======== Collected material ========

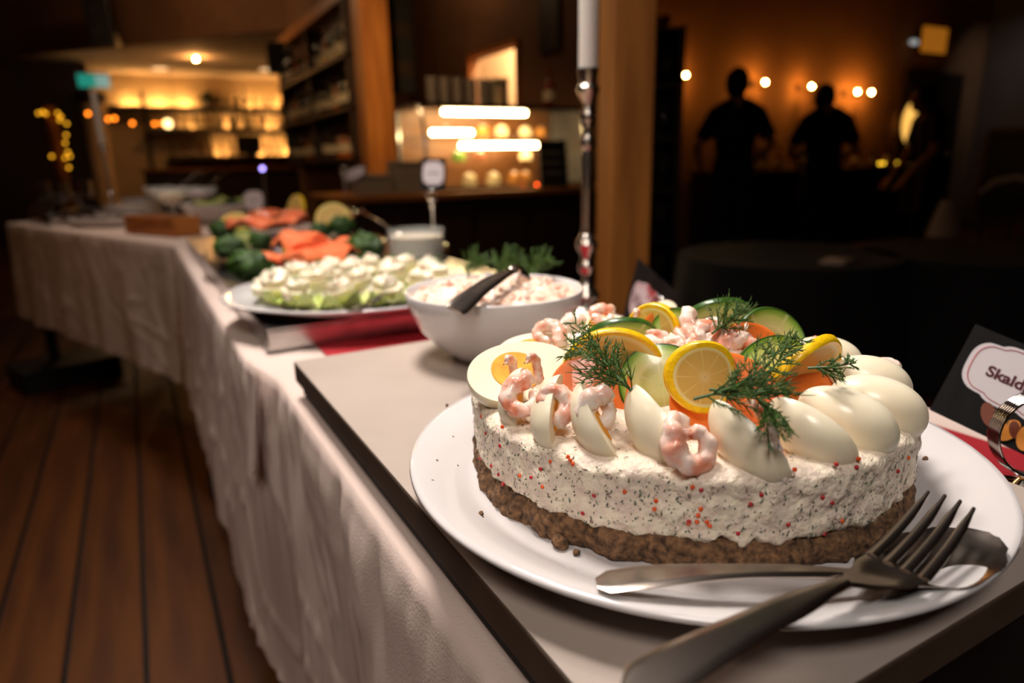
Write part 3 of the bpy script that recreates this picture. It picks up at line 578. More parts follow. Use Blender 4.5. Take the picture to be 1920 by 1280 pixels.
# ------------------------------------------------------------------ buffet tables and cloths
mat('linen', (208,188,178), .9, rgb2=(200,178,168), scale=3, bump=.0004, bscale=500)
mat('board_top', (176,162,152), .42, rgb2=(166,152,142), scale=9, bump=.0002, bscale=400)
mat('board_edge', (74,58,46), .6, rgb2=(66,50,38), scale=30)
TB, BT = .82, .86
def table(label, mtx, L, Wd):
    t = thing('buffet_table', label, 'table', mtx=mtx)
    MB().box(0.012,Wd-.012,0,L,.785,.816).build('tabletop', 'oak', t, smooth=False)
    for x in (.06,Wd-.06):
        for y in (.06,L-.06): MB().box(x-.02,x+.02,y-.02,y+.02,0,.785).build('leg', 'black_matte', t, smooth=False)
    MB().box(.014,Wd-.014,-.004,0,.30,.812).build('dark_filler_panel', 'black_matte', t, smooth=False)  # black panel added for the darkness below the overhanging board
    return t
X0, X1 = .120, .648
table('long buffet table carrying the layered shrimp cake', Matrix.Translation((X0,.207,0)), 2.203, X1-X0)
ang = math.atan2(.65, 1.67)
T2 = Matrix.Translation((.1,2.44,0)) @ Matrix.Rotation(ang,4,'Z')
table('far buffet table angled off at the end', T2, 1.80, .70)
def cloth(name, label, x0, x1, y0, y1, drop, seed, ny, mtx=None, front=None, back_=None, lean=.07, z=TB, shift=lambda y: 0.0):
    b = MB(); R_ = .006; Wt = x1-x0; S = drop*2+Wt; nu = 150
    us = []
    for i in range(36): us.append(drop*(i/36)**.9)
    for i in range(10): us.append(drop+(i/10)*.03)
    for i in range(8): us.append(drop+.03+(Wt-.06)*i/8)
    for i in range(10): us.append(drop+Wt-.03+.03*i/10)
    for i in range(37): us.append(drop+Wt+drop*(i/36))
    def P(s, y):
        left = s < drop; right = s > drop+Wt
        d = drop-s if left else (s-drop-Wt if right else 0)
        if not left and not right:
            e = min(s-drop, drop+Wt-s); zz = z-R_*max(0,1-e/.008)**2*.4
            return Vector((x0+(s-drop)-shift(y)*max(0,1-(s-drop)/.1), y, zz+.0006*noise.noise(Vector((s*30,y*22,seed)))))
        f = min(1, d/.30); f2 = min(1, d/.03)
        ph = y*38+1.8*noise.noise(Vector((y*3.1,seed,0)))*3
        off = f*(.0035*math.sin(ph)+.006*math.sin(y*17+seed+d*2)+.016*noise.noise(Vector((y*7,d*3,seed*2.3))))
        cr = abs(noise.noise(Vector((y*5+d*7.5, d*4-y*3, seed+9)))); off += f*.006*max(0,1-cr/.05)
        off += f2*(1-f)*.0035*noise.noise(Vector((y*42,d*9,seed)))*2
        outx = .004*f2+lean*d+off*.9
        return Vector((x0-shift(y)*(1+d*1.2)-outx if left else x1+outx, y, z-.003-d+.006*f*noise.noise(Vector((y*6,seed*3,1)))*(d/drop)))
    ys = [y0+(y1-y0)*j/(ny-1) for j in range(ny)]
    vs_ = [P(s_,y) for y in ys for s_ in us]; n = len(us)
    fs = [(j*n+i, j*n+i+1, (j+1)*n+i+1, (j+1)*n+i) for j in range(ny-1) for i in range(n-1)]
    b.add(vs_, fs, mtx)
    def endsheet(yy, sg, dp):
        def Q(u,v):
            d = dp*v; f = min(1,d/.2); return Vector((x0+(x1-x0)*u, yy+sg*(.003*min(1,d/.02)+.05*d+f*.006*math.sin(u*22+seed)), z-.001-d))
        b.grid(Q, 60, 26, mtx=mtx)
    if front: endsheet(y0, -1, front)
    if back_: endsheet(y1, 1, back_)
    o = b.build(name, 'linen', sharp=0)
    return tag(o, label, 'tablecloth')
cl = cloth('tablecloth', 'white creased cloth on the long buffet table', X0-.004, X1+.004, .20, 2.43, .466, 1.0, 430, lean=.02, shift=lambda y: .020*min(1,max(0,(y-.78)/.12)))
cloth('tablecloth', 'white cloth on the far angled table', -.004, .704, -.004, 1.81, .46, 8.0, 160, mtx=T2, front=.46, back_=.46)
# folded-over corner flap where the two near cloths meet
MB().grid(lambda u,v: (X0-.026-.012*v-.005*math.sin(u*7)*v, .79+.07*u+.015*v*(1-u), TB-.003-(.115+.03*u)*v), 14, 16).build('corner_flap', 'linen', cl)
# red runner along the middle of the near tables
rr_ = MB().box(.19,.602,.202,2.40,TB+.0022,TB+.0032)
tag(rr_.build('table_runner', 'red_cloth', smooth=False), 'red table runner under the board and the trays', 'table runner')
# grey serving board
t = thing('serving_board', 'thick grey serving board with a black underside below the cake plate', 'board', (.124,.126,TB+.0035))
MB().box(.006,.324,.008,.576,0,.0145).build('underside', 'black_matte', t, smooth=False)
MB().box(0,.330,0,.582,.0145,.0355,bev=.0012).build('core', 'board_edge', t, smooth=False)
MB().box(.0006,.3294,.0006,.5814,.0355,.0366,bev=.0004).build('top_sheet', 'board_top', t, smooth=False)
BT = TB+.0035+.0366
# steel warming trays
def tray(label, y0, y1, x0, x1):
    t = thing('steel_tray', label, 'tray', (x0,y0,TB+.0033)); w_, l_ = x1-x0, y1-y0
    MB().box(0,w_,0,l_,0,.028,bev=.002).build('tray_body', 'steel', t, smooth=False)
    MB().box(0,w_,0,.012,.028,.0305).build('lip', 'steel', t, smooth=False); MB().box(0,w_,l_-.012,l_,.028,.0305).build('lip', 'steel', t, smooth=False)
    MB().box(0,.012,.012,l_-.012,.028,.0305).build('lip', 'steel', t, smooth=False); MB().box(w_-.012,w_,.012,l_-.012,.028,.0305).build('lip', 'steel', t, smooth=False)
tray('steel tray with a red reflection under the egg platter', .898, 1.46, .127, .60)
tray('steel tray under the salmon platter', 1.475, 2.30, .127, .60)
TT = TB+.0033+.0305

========

The exercise:
Return the listing above unchanged, apart from dropping its pictures.

Answer for this exercise:
Write part 3 of the bpy script that recreates this picture. It picks up at line 578. More parts follow. Use Blender 4.5. Take the picture to be 1920 by 1280 pixels.
# ------------------------------------------------------------------ buffet tables and cloths
mat('linen', (208,188,178), .9, rgb2=(200,178,168), scale=3, bump=.0004, bscale=500)
mat('board_top', (176,162,152), .42, rgb2=(166,152,142), scale=9, bump=.0002, bscale=400)
mat('board_edge', (74,58,46), .6, rgb2=(66,50,38), scale=30)
TB, BT = .82, .86
def table(label, mtx, L, Wd):
    t = thing('buffet_table', label, 'table', mtx=mtx)
    MB().box(0.012,Wd-.012,0,L,.785,.816).build('tabletop', 'oak', t, smooth=False)
    for x in (.06,Wd-.06):
        for y in (.06,L-.06): MB().box(x-.02,x+.02,y-.02,y+.02,0,.785).build('leg', 'black_matte', t, smooth=False)
    MB().box(.014,Wd-.014,-.004,0,.30,.812).build('dark_filler_panel', 'black_matte', t, smooth=False)  # black panel added for the darkness below the overhanging board
    return t
X0, X1 = .120, .648
table('long buffet table carrying the layered shrimp cake', Matrix.Translation((X0,.207,0)), 2.203, X1-X0)
ang = math.atan2(.65, 1.67)
T2 = Matrix.Translation((.1,2.44,0)) @ Matrix.Rotation(ang,4,'Z')
table('far buffet table angled off at the end', T2, 1.80, .70)
def cloth(name, label, x0, x1, y0, y1, drop, seed, ny, mtx=None, front=None, back_=None, lean=.07, z=TB, shift=lambda y: 0.0):
    b = MB(); R_ = .006; Wt = x1-x0; S = drop*2+Wt; nu = 150
    us = []
    for i in range(36): us.append(drop*(i/36)**.9)
    for i in range(10): us.append(drop+(i/10)*.03)
    for i in range(8): us.append(drop+.03+(Wt-.06)*i/8)
    for i in range(10): us.append(drop+Wt-.03+.03*i/10)
    for i in range(37): us.append(drop+Wt+drop*(i/36))
    def P(s, y):
        left = s < drop; right = s > drop+Wt
        d = drop-s if left else (s-drop-Wt if right else 0)
        if not left and not right:
            e = min(s-drop, drop+Wt-s); zz = z-R_*max(0,1-e/.008)**2*.4
            return Vector((x0+(s-drop)-shift(y)*max(0,1-(s-drop)/.1), y, zz+.0006*noise.noise(Vector((s*30,y*22,seed)))))
        f = min(1, d/.30); f2 = min(1, d/.03)
        ph = y*38+1.8*noise.noise(Vector((y*3.1,seed,0)))*3
        off = f*(.0035*math.sin(ph)+.006*math.sin(y*17+seed+d*2)+.016*noise.noise(Vector((y*7,d*3,seed*2.3))))
        cr = abs(noise.noise(Vector((y*5+d*7.5, d*4-y*3, seed+9)))); off += f*.006*max(0,1-cr/.05)
        off += f2*(1-f)*.0035*noise.noise(Vector((y*42,d*9,seed)))*2
        outx = .004*f2+lean*d+off*.9
        return Vector((x0-shift(y)*(1+d*1.2)-outx if left else x1+outx, y, z-.003-d+.006*f*noise.noise(Vector((y*6,seed*3,1)))*(d/drop)))
    ys = [y0+(y1-y0)*j/(ny-1) for j in range(ny)]
    vs_ = [P(s_,y) for y in ys for s_ in us]; n = len(us)
    fs = [(j*n+i, j*n+i+1, (j+1)*n+i+1, (j+1)*n+i) for j in range(ny-1) for i in range(n-1)]
    b.add(vs_, fs, mtx)
    def endsheet(yy, sg, dp):
        def Q(u,v):
            d = dp*v; f = min(1,d/.2); return Vector((x0+(x1-x0)*u, yy+sg*(.003*min(1,d/.02)+.05*d+f*.006*math.sin(u*22+seed)), z-.001-d))
        b.grid(Q, 60, 26, mtx=mtx)
    if front: endsheet(y0, -1, front)
    if back_: endsheet(y1, 1, back_)
    o = b.build(name, 'linen', sharp=0)
    return tag(o, label, 'tablecloth')
cl = cloth('tablecloth', 'white creased cloth on the long buffet table', X0-.004, X1+.004, .20, 2.43, .466, 1.0, 430, lean=.02, shift=lambda y: .020*min(1,max(0,(y-.78)/.12)))
cloth('tablecloth', 'white cloth on the far angled table', -.004, .704, -.004, 1.81, .46, 8.0, 160, mtx=T2, front=.46, back_=.46)
# folded-over corner flap where the two near cloths meet
MB().grid(lambda u,v: (X0-.026-.012*v-.005*math.sin(u*7)*v, .79+.07*u+.015*v*(1-u), TB-.003-(.115+.03*u)*v), 14, 16).build('corner_flap', 'linen', cl)
# red runner along the middle of the near tables
rr_ = MB().box(.19,.602,.202,2.40,TB+.0022,TB+.0032)
tag(rr_.build('table_runner', 'red_cloth', smooth=False), 'red table runner under the board and the trays', 'table runner')
# grey serving board
t = thing('serving_board', 'thick grey serving board with a black underside below the cake plate', 'board', (.124,.126,TB+.0035))
MB().box(.006,.324,.008,.576,0,.0145).build('underside', 'black_matte', t, smooth=False)
MB().box(0,.330,0,.582,.0145,.0355,bev=.0012).build('core', 'board_edge', t, smooth=False)
MB().box(.0006,.3294,.0006,.5814,.0355,.0366,bev=.0004).build('top_sheet', 'board_top', t, smooth=False)
BT = TB+.0035+.0366
# steel warming trays
def tray(label, y0, y1, x0, x1):
    t = thing('steel_tray', label, 'tray', (x0,y0,TB+.0033)); w_, l_ = x1-x0, y1-y0
    MB().box(0,w_,0,l_,0,.028,bev=.002).build('tray_body', 'steel', t, smooth=False)
    MB().box(0,w_,0,.012,.028,.0305).build('lip', 'steel', t, smooth=False); MB().box(0,w_,l_-.012,l_,.028,.0305).build('lip', 'steel', t, smooth=False)
    MB().box(0,.012,.012,l_-.012,.028,.0305).build('lip', 'steel', t, smooth=False); MB().box(w_-.012,w_,.012,l_-.012,.028,.0305).build('lip', 'steel', t, smooth=False)
tray('steel tray with a red reflection under the egg platter', .898, 1.46, .127, .60)
tray('steel tray under the salmon platter', 1.475, 2.30, .127, .60)
TT = TB+.0033+.0305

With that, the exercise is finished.